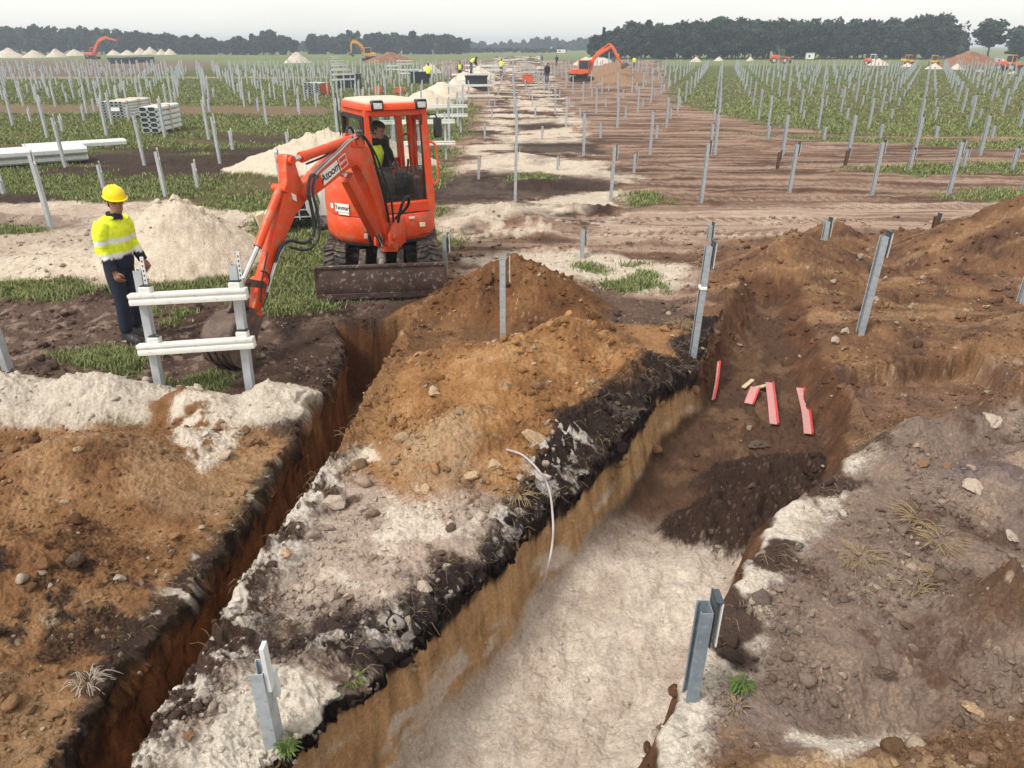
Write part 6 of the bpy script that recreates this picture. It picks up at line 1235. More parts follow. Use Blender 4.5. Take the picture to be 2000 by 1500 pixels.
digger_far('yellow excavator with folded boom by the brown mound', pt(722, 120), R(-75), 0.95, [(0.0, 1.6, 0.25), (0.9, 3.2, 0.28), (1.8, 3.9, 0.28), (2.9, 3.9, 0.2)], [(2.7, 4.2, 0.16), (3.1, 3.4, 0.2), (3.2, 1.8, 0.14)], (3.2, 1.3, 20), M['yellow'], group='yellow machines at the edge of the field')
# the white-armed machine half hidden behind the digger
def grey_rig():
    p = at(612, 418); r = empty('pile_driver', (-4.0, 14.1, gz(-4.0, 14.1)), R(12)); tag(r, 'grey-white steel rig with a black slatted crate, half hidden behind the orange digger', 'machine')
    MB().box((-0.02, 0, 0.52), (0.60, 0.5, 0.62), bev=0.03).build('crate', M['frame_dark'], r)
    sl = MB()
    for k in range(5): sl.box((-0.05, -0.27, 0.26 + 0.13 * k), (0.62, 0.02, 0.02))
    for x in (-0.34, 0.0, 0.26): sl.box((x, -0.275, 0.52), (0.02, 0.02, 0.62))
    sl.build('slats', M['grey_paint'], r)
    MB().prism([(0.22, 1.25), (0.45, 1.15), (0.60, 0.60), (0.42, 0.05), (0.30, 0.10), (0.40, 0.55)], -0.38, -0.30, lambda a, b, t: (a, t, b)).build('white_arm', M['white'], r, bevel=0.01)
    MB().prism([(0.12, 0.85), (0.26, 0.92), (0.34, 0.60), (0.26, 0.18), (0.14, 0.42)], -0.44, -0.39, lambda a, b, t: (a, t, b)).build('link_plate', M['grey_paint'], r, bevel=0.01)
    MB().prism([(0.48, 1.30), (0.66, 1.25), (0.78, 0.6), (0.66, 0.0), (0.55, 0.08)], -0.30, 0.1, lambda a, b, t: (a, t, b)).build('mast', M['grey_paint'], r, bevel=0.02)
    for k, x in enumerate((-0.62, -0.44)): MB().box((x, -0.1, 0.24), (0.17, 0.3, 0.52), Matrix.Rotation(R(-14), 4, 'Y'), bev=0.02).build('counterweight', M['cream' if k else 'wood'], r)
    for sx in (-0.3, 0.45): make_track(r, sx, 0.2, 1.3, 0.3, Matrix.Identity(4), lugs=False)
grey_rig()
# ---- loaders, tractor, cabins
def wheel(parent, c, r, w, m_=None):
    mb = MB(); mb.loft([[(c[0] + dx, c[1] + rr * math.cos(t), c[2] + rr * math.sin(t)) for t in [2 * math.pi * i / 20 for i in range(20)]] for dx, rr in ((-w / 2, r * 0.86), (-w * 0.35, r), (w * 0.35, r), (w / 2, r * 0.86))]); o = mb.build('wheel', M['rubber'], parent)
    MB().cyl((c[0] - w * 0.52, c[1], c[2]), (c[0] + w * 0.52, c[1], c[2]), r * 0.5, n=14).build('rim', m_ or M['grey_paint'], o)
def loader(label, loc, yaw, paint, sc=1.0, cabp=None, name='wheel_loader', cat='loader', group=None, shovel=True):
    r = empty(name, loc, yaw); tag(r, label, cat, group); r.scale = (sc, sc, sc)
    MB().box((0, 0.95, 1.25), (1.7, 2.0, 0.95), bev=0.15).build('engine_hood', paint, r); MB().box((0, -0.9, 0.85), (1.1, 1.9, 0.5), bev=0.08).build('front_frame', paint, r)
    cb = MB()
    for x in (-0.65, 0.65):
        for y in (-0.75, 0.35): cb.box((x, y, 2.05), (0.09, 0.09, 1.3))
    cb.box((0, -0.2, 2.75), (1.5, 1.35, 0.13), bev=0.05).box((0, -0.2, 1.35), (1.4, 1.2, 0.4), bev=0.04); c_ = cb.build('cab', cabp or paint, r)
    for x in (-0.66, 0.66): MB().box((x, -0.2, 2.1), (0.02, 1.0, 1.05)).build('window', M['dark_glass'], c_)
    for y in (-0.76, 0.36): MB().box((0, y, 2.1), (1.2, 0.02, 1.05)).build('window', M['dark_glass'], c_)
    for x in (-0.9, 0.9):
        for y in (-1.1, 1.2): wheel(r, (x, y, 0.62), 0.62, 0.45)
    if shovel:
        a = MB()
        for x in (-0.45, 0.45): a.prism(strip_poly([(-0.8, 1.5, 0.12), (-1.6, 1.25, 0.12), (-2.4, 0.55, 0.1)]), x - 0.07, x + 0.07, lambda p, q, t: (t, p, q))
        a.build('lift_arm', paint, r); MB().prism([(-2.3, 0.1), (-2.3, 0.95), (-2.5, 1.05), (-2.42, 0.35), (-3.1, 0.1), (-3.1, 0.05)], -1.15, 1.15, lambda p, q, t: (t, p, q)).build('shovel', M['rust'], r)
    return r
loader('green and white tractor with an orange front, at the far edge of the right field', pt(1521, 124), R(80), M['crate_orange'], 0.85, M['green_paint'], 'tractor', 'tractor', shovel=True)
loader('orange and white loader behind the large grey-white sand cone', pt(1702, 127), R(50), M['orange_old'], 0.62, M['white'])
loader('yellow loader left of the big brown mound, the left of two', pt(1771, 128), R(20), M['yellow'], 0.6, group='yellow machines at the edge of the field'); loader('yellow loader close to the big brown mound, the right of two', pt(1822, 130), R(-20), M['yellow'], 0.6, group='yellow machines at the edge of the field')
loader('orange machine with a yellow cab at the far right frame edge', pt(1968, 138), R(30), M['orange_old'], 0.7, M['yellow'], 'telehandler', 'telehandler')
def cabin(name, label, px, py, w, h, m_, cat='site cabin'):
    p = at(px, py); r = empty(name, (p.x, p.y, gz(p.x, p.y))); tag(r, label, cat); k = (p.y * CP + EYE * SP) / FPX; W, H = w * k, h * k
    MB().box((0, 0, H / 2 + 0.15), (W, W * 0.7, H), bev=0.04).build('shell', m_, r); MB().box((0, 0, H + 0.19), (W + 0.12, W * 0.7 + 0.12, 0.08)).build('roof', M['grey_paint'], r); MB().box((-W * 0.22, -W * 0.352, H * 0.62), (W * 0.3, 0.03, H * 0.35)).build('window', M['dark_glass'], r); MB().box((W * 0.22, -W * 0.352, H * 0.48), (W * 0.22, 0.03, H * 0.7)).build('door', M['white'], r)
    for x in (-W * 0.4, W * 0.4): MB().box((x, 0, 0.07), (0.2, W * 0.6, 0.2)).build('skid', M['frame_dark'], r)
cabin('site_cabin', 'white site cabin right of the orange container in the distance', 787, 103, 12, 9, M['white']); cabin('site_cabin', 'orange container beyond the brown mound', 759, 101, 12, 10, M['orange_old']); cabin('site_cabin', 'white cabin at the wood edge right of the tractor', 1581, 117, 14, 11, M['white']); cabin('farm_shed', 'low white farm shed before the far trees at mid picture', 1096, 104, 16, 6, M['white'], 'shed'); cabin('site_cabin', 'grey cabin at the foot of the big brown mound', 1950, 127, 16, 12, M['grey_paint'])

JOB
Using the material above, set down every line exactly, but skip the pictures.

PROBLEM SOLUTION
Write part 6 of the bpy script that recreates this picture. It picks up at line 1235. More parts follow. Use Blender 4.5. Take the picture to be 2000 by 1500 pixels.
digger_far('yellow excavator with folded boom by the brown mound', pt(722, 120), R(-75), 0.95, [(0.0, 1.6, 0.25), (0.9, 3.2, 0.28), (1.8, 3.9, 0.28), (2.9, 3.9, 0.2)], [(2.7, 4.2, 0.16), (3.1, 3.4, 0.2), (3.2, 1.8, 0.14)], (3.2, 1.3, 20), M['yellow'], group='yellow machines at the edge of the field')
# the white-armed machine half hidden behind the digger
def grey_rig():
    p = at(612, 418); r = empty('pile_driver', (-4.0, 14.1, gz(-4.0, 14.1)), R(12)); tag(r, 'grey-white steel rig with a black slatted crate, half hidden behind the orange digger', 'machine')
    MB().box((-0.02, 0, 0.52), (0.60, 0.5, 0.62), bev=0.03).build('crate', M['frame_dark'], r)
    sl = MB()
    for k in range(5): sl.box((-0.05, -0.27, 0.26 + 0.13 * k), (0.62, 0.02, 0.02))
    for x in (-0.34, 0.0, 0.26): sl.box((x, -0.275, 0.52), (0.02, 0.02, 0.62))
    sl.build('slats', M['grey_paint'], r)
    MB().prism([(0.22, 1.25), (0.45, 1.15), (0.60, 0.60), (0.42, 0.05), (0.30, 0.10), (0.40, 0.55)], -0.38, -0.30, lambda a, b, t: (a, t, b)).build('white_arm', M['white'], r, bevel=0.01)
    MB().prism([(0.12, 0.85), (0.26, 0.92), (0.34, 0.60), (0.26, 0.18), (0.14, 0.42)], -0.44, -0.39, lambda a, b, t: (a, t, b)).build('link_plate', M['grey_paint'], r, bevel=0.01)
    MB().prism([(0.48, 1.30), (0.66, 1.25), (0.78, 0.6), (0.66, 0.0), (0.55, 0.08)], -0.30, 0.1, lambda a, b, t: (a, t, b)).build('mast', M['grey_paint'], r, bevel=0.02)
    for k, x in enumerate((-0.62, -0.44)): MB().box((x, -0.1, 0.24), (0.17, 0.3, 0.52), Matrix.Rotation(R(-14), 4, 'Y'), bev=0.02).build('counterweight', M['cream' if k else 'wood'], r)
    for sx in (-0.3, 0.45): make_track(r, sx, 0.2, 1.3, 0.3, Matrix.Identity(4), lugs=False)
grey_rig()
# ---- loaders, tractor, cabins
def wheel(parent, c, r, w, m_=None):
    mb = MB(); mb.loft([[(c[0] + dx, c[1] + rr * math.cos(t), c[2] + rr * math.sin(t)) for t in [2 * math.pi * i / 20 for i in range(20)]] for dx, rr in ((-w / 2, r * 0.86), (-w * 0.35, r), (w * 0.35, r), (w / 2, r * 0.86))]); o = mb.build('wheel', M['rubber'], parent)
    MB().cyl((c[0] - w * 0.52, c[1], c[2]), (c[0] + w * 0.52, c[1], c[2]), r * 0.5, n=14).build('rim', m_ or M['grey_paint'], o)
def loader(label, loc, yaw, paint, sc=1.0, cabp=None, name='wheel_loader', cat='loader', group=None, shovel=True):
    r = empty(name, loc, yaw); tag(r, label, cat, group); r.scale = (sc, sc, sc)
    MB().box((0, 0.95, 1.25), (1.7, 2.0, 0.95), bev=0.15).build('engine_hood', paint, r); MB().box((0, -0.9, 0.85), (1.1, 1.9, 0.5), bev=0.08).build('front_frame', paint, r)
    cb = MB()
    for x in (-0.65, 0.65):
        for y in (-0.75, 0.35): cb.box((x, y, 2.05), (0.09, 0.09, 1.3))
    cb.box((0, -0.2, 2.75), (1.5, 1.35, 0.13), bev=0.05).box((0, -0.2, 1.35), (1.4, 1.2, 0.4), bev=0.04); c_ = cb.build('cab', cabp or paint, r)
    for x in (-0.66, 0.66): MB().box((x, -0.2, 2.1), (0.02, 1.0, 1.05)).build('window', M['dark_glass'], c_)
    for y in (-0.76, 0.36): MB().box((0, y, 2.1), (1.2, 0.02, 1.05)).build('window', M['dark_glass'], c_)
    for x in (-0.9, 0.9):
        for y in (-1.1, 1.2): wheel(r, (x, y, 0.62), 0.62, 0.45)
    if shovel:
        a = MB()
        for x in (-0.45, 0.45): a.prism(strip_poly([(-0.8, 1.5, 0.12), (-1.6, 1.25, 0.12), (-2.4, 0.55, 0.1)]), x - 0.07, x + 0.07, lambda p, q, t: (t, p, q))
        a.build('lift_arm', paint, r); MB().prism([(-2.3, 0.1), (-2.3, 0.95), (-2.5, 1.05), (-2.42, 0.35), (-3.1, 0.1), (-3.1, 0.05)], -1.15, 1.15, lambda p, q, t: (t, p, q)).build('shovel', M['rust'], r)
    return r
loader('green and white tractor with an orange front, at the far edge of the right field', pt(1521, 124), R(80), M['crate_orange'], 0.85, M['green_paint'], 'tractor', 'tractor', shovel=True)
loader('orange and white loader behind the large grey-white sand cone', pt(1702, 127), R(50), M['orange_old'], 0.62, M['white'])
loader('yellow loader left of the big brown mound, the left of two', pt(1771, 128), R(20), M['yellow'], 0.6, group='yellow machines at the edge of the field'); loader('yellow loader close to the big brown mound, the right of two', pt(1822, 130), R(-20), M['yellow'], 0.6, group='yellow machines at the edge of the field')
loader('orange machine with a yellow cab at the far right frame edge', pt(1968, 138), R(30), M['orange_old'], 0.7, M['yellow'], 'telehandler', 'telehandler')
def cabin(name, label, px, py, w, h, m_, cat='site cabin'):
    p = at(px, py); r = empty(name, (p.x, p.y, gz(p.x, p.y))); tag(r, label, cat); k = (p.y * CP + EYE * SP) / FPX; W, H = w * k, h * k
    MB().box((0, 0, H / 2 + 0.15), (W, W * 0.7, H), bev=0.04).build('shell', m_, r); MB().box((0, 0, H + 0.19), (W + 0.12, W * 0.7 + 0.12, 0.08)).build('roof', M['grey_paint'], r); MB().box((-W * 0.22, -W * 0.352, H * 0.62), (W * 0.3, 0.03, H * 0.35)).build('window', M['dark_glass'], r); MB().box((W * 0.22, -W * 0.352, H * 0.48), (W * 0.22, 0.03, H * 0.7)).build('door', M['white'], r)
    for x in (-W * 0.4, W * 0.4): MB().box((x, 0, 0.07), (0.2, W * 0.6, 0.2)).build('skid', M['frame_dark'], r)
cabin('site_cabin', 'white site cabin right of the orange container in the distance', 787, 103, 12, 9, M['white']); cabin('site_cabin', 'orange container beyond the brown mound', 759, 101, 12, 10, M['orange_old']); cabin('site_cabin', 'white cabin at the wood edge right of the tractor', 1581, 117, 14, 11, M['white']); cabin('farm_shed', 'low white farm shed before the far trees at mid picture', 1096, 104, 16, 6, M['white'], 'shed'); cabin('site_cabin', 'grey cabin at the foot of the big brown mound', 1950, 127, 16, 12, M['grey_paint'])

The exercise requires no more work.